What you are asked to do: Below, locate the line that contains "Write the bpy". Repeat exactly from that line to the line that contains "sc.camera = camo", inclusive, leaving out the pictures.

---- Input

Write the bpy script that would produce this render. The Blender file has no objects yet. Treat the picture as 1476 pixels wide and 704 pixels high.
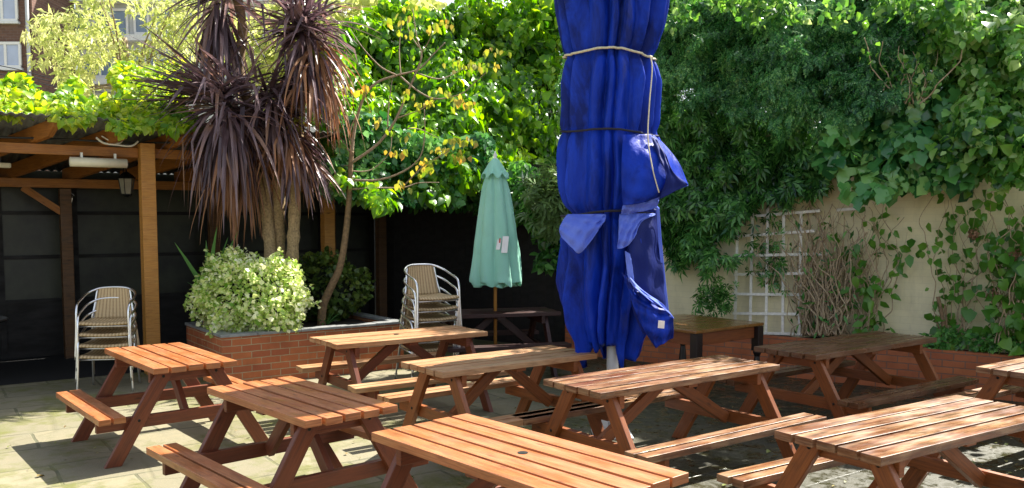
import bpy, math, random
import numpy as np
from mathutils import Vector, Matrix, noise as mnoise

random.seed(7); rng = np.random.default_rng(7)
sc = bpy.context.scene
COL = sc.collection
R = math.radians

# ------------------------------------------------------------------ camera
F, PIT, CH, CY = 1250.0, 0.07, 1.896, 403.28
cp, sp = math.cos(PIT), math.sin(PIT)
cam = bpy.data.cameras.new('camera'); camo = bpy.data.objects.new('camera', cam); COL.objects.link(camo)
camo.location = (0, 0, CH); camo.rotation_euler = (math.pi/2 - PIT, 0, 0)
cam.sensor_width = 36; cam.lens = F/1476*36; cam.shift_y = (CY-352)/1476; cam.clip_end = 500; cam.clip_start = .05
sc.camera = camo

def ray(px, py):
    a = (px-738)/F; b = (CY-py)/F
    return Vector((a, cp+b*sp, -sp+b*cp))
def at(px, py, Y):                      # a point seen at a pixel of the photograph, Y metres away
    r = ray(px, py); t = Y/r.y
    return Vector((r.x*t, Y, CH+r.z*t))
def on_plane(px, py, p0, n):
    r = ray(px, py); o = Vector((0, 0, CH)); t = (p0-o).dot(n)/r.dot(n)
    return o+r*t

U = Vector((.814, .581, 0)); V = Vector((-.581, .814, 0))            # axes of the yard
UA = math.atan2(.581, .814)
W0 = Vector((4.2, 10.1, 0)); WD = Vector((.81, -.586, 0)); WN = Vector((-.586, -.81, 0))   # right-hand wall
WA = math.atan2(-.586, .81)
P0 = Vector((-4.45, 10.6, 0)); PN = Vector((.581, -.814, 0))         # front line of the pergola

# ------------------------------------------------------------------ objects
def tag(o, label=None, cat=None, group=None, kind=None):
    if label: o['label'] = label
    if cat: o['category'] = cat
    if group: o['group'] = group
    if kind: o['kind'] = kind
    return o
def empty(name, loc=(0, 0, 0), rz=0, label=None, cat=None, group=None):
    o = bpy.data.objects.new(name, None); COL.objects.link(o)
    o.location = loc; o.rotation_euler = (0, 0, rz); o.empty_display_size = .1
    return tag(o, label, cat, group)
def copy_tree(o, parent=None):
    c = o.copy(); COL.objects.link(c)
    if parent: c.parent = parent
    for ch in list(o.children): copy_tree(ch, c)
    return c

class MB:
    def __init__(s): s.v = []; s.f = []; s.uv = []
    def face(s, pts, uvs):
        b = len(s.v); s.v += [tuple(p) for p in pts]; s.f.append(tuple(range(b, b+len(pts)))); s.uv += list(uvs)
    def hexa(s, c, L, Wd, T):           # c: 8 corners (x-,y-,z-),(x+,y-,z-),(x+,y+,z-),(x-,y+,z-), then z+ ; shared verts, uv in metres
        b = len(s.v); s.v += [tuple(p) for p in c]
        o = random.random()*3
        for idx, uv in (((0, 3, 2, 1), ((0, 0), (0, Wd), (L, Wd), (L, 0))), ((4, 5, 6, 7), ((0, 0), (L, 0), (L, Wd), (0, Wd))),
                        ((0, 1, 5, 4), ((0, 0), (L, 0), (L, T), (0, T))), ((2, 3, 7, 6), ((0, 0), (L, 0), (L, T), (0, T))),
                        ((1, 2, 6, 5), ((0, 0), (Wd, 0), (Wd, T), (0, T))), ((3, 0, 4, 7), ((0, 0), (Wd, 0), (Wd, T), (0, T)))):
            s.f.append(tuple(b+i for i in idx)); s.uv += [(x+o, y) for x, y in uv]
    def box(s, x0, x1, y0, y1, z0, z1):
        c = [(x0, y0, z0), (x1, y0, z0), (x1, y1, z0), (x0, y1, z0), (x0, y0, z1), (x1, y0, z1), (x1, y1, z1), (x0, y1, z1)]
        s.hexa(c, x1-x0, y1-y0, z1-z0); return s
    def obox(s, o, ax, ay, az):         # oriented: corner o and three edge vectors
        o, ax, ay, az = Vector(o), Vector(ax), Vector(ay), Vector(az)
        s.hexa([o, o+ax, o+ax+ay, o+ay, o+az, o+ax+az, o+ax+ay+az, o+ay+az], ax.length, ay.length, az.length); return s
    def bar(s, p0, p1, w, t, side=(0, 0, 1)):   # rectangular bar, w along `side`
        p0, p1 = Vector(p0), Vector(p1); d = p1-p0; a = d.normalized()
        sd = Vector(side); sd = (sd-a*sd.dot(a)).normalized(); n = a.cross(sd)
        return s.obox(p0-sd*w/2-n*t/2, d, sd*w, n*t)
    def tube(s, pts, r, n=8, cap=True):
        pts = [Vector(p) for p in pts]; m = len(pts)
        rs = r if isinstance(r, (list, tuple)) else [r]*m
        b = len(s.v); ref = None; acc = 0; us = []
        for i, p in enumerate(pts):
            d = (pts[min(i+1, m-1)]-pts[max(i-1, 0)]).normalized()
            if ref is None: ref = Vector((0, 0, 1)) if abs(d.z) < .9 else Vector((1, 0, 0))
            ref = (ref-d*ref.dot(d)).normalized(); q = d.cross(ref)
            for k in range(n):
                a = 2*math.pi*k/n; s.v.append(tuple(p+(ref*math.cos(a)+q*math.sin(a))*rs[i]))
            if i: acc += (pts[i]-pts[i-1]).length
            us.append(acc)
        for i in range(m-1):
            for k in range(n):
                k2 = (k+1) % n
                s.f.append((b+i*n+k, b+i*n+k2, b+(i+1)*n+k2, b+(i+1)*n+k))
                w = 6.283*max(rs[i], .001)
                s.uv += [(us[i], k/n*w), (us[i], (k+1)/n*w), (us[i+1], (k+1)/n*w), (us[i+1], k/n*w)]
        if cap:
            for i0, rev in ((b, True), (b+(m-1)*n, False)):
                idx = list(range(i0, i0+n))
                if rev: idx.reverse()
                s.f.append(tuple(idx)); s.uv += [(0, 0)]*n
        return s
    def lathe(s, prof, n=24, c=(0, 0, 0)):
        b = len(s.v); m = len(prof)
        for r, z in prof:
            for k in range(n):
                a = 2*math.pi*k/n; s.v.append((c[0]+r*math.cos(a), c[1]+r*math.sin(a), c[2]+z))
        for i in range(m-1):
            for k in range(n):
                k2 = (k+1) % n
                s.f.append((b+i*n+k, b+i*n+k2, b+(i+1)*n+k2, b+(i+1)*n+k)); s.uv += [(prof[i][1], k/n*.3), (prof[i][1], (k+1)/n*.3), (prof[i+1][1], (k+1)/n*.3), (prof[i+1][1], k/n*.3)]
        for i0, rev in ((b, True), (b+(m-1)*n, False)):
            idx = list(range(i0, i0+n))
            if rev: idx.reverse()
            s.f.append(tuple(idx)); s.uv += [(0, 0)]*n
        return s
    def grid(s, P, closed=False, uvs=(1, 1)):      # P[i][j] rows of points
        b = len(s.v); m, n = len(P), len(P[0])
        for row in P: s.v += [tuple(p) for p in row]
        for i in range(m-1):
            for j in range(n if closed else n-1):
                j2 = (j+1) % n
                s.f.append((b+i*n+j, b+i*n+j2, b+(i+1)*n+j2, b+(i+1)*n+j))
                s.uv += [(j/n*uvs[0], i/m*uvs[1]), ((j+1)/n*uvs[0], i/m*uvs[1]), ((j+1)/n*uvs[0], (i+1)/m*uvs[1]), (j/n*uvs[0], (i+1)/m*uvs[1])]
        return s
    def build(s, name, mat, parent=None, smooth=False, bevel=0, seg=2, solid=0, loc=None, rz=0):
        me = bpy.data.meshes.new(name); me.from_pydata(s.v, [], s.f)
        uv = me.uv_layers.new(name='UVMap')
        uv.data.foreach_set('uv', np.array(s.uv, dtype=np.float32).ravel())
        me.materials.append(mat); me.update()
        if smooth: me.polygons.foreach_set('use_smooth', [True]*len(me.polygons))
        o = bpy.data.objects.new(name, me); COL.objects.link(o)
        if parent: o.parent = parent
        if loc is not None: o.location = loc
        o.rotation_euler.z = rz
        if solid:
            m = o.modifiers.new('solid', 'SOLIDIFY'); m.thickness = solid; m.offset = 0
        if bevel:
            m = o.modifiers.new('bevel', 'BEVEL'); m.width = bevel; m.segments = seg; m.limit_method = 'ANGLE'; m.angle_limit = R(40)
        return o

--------
---- Input

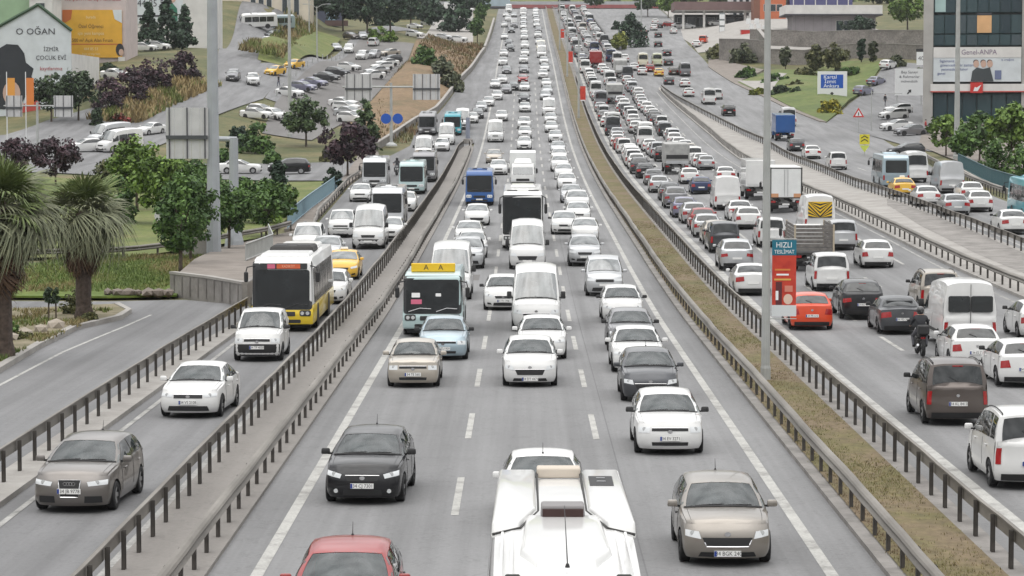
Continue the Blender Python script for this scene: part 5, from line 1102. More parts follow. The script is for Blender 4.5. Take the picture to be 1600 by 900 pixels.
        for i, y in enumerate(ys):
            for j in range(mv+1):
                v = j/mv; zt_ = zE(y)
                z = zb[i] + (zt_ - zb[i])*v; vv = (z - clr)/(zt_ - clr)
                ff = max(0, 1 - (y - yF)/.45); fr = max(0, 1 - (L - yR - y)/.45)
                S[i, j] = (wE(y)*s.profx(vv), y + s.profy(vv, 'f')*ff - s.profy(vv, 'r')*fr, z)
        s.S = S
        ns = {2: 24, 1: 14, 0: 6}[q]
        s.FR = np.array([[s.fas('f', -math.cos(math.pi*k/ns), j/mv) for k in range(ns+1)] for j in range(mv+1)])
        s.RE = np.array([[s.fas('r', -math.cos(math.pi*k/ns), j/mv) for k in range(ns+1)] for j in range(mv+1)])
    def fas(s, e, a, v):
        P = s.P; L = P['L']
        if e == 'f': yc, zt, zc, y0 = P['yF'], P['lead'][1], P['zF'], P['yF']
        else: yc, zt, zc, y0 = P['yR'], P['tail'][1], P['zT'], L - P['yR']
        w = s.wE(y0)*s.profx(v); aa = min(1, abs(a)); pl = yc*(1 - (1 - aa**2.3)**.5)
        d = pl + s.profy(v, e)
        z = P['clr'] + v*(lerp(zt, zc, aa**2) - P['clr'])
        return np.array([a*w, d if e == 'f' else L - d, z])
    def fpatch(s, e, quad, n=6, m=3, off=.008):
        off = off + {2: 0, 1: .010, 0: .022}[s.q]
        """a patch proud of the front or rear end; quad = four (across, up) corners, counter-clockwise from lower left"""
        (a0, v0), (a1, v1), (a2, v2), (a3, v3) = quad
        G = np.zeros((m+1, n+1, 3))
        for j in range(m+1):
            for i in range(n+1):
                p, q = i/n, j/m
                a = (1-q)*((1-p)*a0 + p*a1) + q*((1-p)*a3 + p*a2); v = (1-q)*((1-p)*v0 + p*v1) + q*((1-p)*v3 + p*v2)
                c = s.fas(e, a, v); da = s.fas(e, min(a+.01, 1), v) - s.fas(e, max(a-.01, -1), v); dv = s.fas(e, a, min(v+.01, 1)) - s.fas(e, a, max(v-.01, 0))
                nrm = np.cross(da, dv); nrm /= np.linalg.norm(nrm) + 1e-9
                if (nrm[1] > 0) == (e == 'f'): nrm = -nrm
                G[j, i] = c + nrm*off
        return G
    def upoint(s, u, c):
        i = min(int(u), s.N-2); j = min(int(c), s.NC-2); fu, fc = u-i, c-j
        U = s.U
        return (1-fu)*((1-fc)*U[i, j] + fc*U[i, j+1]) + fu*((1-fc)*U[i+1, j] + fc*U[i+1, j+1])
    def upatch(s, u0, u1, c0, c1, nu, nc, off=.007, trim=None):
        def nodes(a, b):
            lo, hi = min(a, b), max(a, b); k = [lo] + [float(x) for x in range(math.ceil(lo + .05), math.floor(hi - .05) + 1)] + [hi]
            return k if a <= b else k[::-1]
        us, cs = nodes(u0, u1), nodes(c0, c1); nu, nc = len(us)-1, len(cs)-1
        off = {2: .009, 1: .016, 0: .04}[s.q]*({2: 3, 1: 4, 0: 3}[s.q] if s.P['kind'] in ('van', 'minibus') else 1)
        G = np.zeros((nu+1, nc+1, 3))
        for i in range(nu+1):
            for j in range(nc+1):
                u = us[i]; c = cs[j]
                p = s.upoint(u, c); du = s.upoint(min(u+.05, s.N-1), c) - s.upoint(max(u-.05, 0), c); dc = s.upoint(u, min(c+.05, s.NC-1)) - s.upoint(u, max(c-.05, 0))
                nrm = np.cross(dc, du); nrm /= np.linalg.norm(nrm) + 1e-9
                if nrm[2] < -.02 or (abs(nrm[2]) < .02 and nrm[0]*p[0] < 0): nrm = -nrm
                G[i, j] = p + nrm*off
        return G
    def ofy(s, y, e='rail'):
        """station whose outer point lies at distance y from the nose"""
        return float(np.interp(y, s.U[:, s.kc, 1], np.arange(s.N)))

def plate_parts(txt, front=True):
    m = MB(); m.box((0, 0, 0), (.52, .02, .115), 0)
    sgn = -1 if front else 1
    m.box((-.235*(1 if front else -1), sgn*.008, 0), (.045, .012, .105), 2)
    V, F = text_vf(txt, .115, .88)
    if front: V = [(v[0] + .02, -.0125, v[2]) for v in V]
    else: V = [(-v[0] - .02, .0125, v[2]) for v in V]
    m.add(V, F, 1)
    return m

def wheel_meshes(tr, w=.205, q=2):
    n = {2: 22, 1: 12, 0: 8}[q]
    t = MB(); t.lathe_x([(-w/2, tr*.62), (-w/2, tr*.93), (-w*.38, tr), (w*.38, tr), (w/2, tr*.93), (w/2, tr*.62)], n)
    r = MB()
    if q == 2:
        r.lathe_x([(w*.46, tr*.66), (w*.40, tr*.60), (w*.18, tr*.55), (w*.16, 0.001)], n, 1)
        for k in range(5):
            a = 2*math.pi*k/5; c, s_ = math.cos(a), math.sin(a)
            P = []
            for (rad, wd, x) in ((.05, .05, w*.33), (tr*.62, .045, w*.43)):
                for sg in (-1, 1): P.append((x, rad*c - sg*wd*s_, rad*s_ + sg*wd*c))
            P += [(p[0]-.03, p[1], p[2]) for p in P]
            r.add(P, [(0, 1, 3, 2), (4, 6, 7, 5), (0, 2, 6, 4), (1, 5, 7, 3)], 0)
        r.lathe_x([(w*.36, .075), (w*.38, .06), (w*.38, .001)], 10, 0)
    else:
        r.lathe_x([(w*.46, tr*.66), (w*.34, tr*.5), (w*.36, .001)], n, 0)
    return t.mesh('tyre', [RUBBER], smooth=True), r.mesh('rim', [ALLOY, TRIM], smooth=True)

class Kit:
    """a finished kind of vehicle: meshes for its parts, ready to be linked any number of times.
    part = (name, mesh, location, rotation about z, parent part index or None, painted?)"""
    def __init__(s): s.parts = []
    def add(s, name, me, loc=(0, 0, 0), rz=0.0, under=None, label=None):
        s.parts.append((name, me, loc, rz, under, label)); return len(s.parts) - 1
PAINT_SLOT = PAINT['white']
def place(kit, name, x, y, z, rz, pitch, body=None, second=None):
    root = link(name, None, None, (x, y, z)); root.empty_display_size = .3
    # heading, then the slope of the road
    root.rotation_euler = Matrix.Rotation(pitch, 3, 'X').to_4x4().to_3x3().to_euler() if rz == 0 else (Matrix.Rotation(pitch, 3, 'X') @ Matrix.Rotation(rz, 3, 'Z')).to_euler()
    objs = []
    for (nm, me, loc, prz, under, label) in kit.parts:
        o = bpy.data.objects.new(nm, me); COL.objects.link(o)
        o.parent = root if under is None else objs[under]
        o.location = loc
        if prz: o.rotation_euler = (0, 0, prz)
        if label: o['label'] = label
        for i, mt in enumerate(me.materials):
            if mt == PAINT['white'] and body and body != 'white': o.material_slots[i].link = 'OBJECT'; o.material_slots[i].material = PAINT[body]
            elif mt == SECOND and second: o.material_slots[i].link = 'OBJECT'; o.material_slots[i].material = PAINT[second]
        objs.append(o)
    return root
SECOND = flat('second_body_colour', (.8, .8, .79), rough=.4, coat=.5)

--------

Output for this task:
Write the bpy script that would produce this render. The Blender file has no objects yet. Treat the picture as 1476 pixels wide and 704 pixels high.
import bpy, math, random
import numpy as np
from mathutils import Vector, Matrix, noise as mnoise

random.seed(7); rng = np.random.default_rng(7)
sc = bpy.context.scene
COL = sc.collection
R = math.radians

# ------------------------------------------------------------------ camera
F, PIT, CH, CY = 1250.0, 0.07, 1.896, 403.28
cp, sp = math.cos(PIT), math.sin(PIT)
cam = bpy.data.cameras.new('camera'); camo = bpy.data.objects.new('camera', cam); COL.objects.link(camo)
camo.location = (0, 0, CH); camo.rotation_euler = (math.pi/2 - PIT, 0, 0)
cam.sensor_width = 36; cam.lens = F/1476*36; cam.shift_y = (CY-352)/1476; cam.clip_end = 500; cam.clip_start = .05
sc.camera = camo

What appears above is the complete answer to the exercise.